France’s chief rabbi was among Jewish leaders who rejected a call for men and boys to stop wearing skullcaps, after a string of anti-Semitic attacks in the southern city of Marseille.

Zvi Ammar, the leader of Marseille’s Jewish community, earlier called on male Jews to stop wearing the kippa “until better days”, because of fears for their safety.

“Unfortunately for us, we are targeted,” he told AFP. “As soon as we are identified as Jewish we can be assaulted and even risk death.”

“We have to hide ourselves a little bit,” he said, adding that making such an appeal made him “sick to the stomach”.

His warning came the day after a man claiming to act in the name of the Islamic State jihadist group attacked a Jewish teacher who was wearing a skullcap and carrying a Torah.

But other Jewish leaders rejected the call, with France’s chief rabbi Haim Korsia telling AFP: “We should not give an inch, we should continue wearing the kippa.”

Roger Cukierman, the head of the country’s umbrella grouping of Jewish organisations, CRIF, agreed, saying the call reflected “a defeatist attitude”.

“He (Ammar) knows as well as I do that wearing a kippa or not will not resolve the issue of terrorism,” added Joel Mergui, president of the Israelite Central Consistory of France.

“If we have to give up wearing any distinctive sign of our identity, it clearly would raise the question of our future in France.”

France’s Jewish community is estimated at between 500,000 and 600,000 people, the largest in Europe and one of the largest in the world.

‘Not afraid to be Jewish’

Monday’s attack by a 15-year-old Turkish Kurd was the third on Jews in recent months in Marseille, home to the second-largest Jewish population in France after Paris with some 70,000.

The assailant, who investigators believe was self-radicalised via the Internet, attacked Benjamin Amsellem with a machete in the name of the Islamic State group.

He slashed the 35-year-old in the shoulder and hand in a scuffle that saw the victim, who fell to the ground, using his Torah as a shield to try to fend off the attack.

Amsellem’s wife Mazal said he had already decided not to wear a skullcap “and encourages the community to do the same, not because he is afraid or ashamed to be Jewish, quite the contrary, but for security”.

The attack followed assaults on three Jews in October, one by a drunken assailant with a knife near a synagogue.

In November, another Jewish teacher was stabbed by people shouting anti-Semitic obscenities and support for the Islamic State group.

France’s Jewish community has grown used to living under the surveillance of armed soldiers around synagogues and schools since being targeted in a jihadist attack in Paris last January.

This month, France marked a year since the attacks that left 17 people dead, including four gunned down in a Jewish supermarket.
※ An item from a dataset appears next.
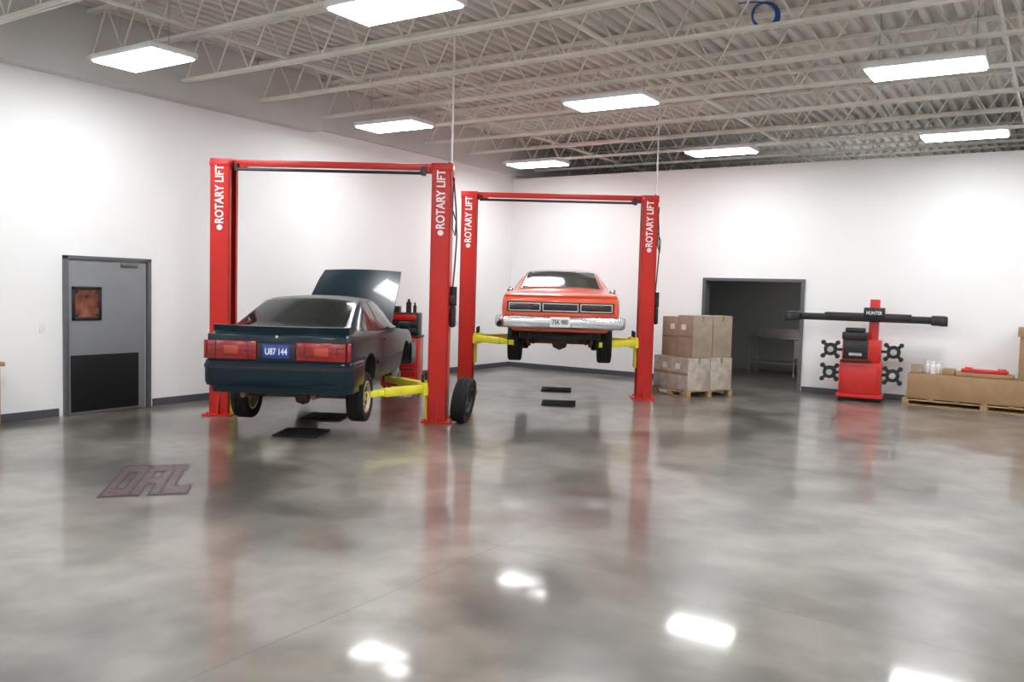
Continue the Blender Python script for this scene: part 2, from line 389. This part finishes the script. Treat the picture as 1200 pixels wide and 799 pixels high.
def hatchback(loc,rz):
    C=empty('car',loc,rz,'dark green hatchback car, hood open, raised on red lift','car')
    Z=.38
    tb=[(.05,.815,.36,.905,.015),(.12,.845,.32,.93,.02),(.3,.86,.27,.94,.025),(.7,.868,.24,.94,.03),(1.05,.870,.22,.935,.03),(1.6,.868,.20,.91,.03),(2.4,.866,.2,.89,.03),(3.1,.862,.2,.895,.045),(3.6,.85,.21,.87,.04),(4.1,.835,.23,.81,.03),(4.38,.80,.28,.75,.02),(4.5,.76,.33,.69,.015)]
    b,sx,w,zt,cr=body_loft(tb);bd=b.obj('body',['green','under'],parent=None)
    cut(bd,[cyl_cutter(s*.56,s*1.1,y,.29,.365) for y in(1.05,3.6) for s in(-1,1)]+[box_cutter((0,3.72,.9),(1.3,1.06,.7))])
    bd.parent=C;bd.location=(0,0,Z)
    K=dict(parent=C,loc=(0,0,Z))
    MB().box((0,2.3,.20),(1.2,3.6,.10),bev=.03).box((0,2.2,.17),(.26,3.0,.1),bev=.04).obj('underbody','under',**K)
    g=GH([(.36,.965,.72,.91,.82),(.5,1.00,.71,.91,.82),(1.0,1.185,.66,.91,.82),(1.36,1.315,.625,.90,.82),(1.62,1.35,.61,.89,.82),(2.1,1.355,.605,.88,.82),(2.36,1.32,.61,.88,.82),(3.10,.935,.72,.88,.80)])
    g.mesh().obj('cabin','green',**K)
    g.toppatch(.46,1.36,lambda q:.94-.01*q,off=.007).obj('rear_window','glass',**K)
    g.toppatch(2.42,3.02,lambda q:.93).obj('windshield','glass',**K)
    for s in(-1,1):
        g.sidepatch(1.82,2.92,lambda q:.07,lambda q:.93,s).obj('side_window','glass',**K)
        g.sidepatch(.92,1.72,lambda q:.10,lambda q:.45+.48*min(1,q*1.5),s).obj('quarter_window','glass',**K)
        g.sidepatch(1.725,1.80,lambda q:.04,lambda q:.98,s,off=.008,n=2).obj('door_pillar','black',**K)
        dp=sidepanel(sx,1.78,3.02,.27,.875,s,off=.007).obj('door','green',**K)
        MB().box((s*(sx(1.9,.78)+.012),1.92,.78),(.02,.13,.035),bev=.008).obj('handle','black',parent=dp)
        MB().box((s*.95,2.86,.93),(.16,.09,.11),bev=.03).box((s*.87,2.88,.90),(.1,.04,.03)).obj('mirror','green',**K)
        m=MB();rings=[]
        for i in range(11):
            y=1.45+1.7*i/10;x=sx(y,.50)
            rings.append([(s*(x-.01),y,.475),(s*(x+.022),y,.48),(s*(x+.022),y,.53),(s*(x-.01),y,.535)])
        m.loft(rings);m.obj('side_molding','black',**K)
    sweep(ucurve(.86,.62,.12),bumper_prof(.30,.60,.03,.12),1,.03).obj('rear_bumper','green',**K)
    sweep(ucurve(.84,.50,.16),bumper_prof(.22,.33,.0,.12),1,.06).obj('rear_valance','green',**K)
    sweep(ucurve(.86,.60,.12),[(.0,.50),(.040,.505),(.040,.545),(.0,.55)],1,.03).obj('bumper_strip','black',**K)
    sweep(ucurve(.84,.55,.18),bumper_prof(.25,.60,.03,.12),-1,4.53).obj('front_bumper','green',**K)
    MB().box((0,.05,.745),(1.64,.05,.32),bev=.015).obj('rear_panel','green',**K)
    MB().box((0,.024,.70),(.46,.02,.21),bev=.006).obj('plate_recess','black',**K)
    for s in(-1,1):
        t=MB();t.box((s*.525,.022,.72),(.58,.04,.215),bev=.012,mi=0);t.box((s*.825,.10,.72),(.045,.16,.215),bev=.012,mi=0,rot=Matrix.Rotation(s*.3,3,'Z'))
        t.box((s*.53,.002,.725),(.17,.012,.10),bev=.004,mi=1)
        for zz in(.665,.72,.775): t.box((s*.525,.001,zz),(.57,.006,.005),mi=2)
        for xx in(-.19,.19): t.box((s*.525+xx,.001,.72),(.005,.006,.205),mi=2)
        t.obj('tail_light',['tailred','amber','black'],**K)
    pl=MB().box((0,.008,.715),(.31,.012,.155),bev=.004).obj('license_plate','plateblue',**K)
    text('U87 144',.105,'white',pl,'lettering',(0,.000,.712),(math.pi/2,0,0),.001,.72,1)
    rings=[]
    for i in range(13):
        u=-1+i/6;x=u*.81;yb=.08+.14*abs(u)**3
        rings.append([(x,yb-.03,.91),(x,yb-.05,1.00),(x,yb,1.01),(x,yb+.18,.95),(x,yb+.18,.91)])
    MB().loft(rings).obj('spoiler','green',**K)
    MB().cyl((0,.032,.885),(0,.02,.885),.018,n=14).obj('emblem','chrome',**K)
    hb=MB();rings=[]
    for i in range(13):
        q=i/12;yy=q*1.32;hw=.70-.05*q-(.05*max(0,q-.8)*5*.4);cz=.03
        top=[( -hw+2*hw*j/14,yy,cz*(1-(2*j/14-1)**2)-.10*q*q) for j in range(15)]
        bot=[(x,y,z-.035) for x,y,z in top[::-1]]
        rings.append(top+bot)
    hb.loft(rings)
    hd=hb.obj('hood','green',parent=C,loc=(0,3.12,Z+.95),rot=(math.radians(41),0,0))
    MB().cyl((.5,4.2,.7),(.42,3.95,1.62),.008,n=6).obj('hood_prop','steel',**K)
    eb=MB();eb.box((0,3.75,.62),(.5,.7,.28),bev=.04).box((0,3.75,.80),(.22,.5,.1),bev=.03).cyl((-.2,3.6,.78),(-.2,4.0,.76),.05).cyl((.2,3.6,.78),(.2,4.0,.76),.05).box((.5,4.05,.72),(.2,.26,.2),bev=.01)
    eb.cyl((0,3.8,.85),(0,3.8,.93),.17,n=20);eb.obj('engine','blackmetal',**K)
    for (x,y,s) in((.735,1.05,1),(-.735,1.05,-1),(-.735,3.6,-1)):
        wheel(C,(x,y,.155+.31),.315,.215,.205,'rim',s)
    br=MB();br.lathe([(.04,-.02),(.14,-.02),(.14,.02),(.04,.02)],n=30);br.cyl((-.02,0,0),(.06,0,0),.05);br.box((0,-.12,.02),(.08,.08,.14),bev=.02)
    br.obj('brake_disc','steel',parent=C,loc=(.70,3.6,.50))
    ax=MB();ax.cyl((-.7,1.05,.47),(.7,1.05,.47),.04);ax.lathe([(0,-.1),(.11,-.07),(.13,0),(.11,.07),(0,.1)],c=(0,1.05,.47),n=16,closed=False)
    for s in(-1,1): ax.cyl((s*.42,.98,.47),(s*.42,.9,.78),.03);ax.lathe([(.05,-.12),(.07,-.12),(.07,.09),(.05,.09)],c=(s*.5,1.1,.62),axis='z',n=14)
    ax.obj('rear_axle','rust',parent=C)
    ex=MB()
    for s in(-1,1): ex.tube([(s*.42,.22,.57),(s*.42,.5,.56),(s*.35,1.0,.70),(s*.3,1.5,.55),(s*.28,2.5,.53)],.028);ex.box((s*.36,1.85,.53),(.2,.5,.13),bev=.05)
    ex.cyl((.42,.08,.57),(.42,.26,.565),.034);ex.cyl((-.42,.08,.57),(-.42,.26,.565),.034)
    ex.obj('exhaust','rust',parent=C)
    return C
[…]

Anti-Semitic acts have soared in recent years, increasing by 84 percent in the period between January 2015 and May 2015 compared to a year earlier, according to official statistics.

At the same time there has been an increase in emigration from France to Israel, with a record 7,900 people leaving last year.

Marseille prosecutor Brice Robin said that since November’s jihadist rampage in Paris that claimed 130 lives, his city had opened 70 investigations into attacks, threats and incitements to hatred, as well as “defending terrorism”.

The frequency of such offences was “much greater than elsewhere” in France, he said.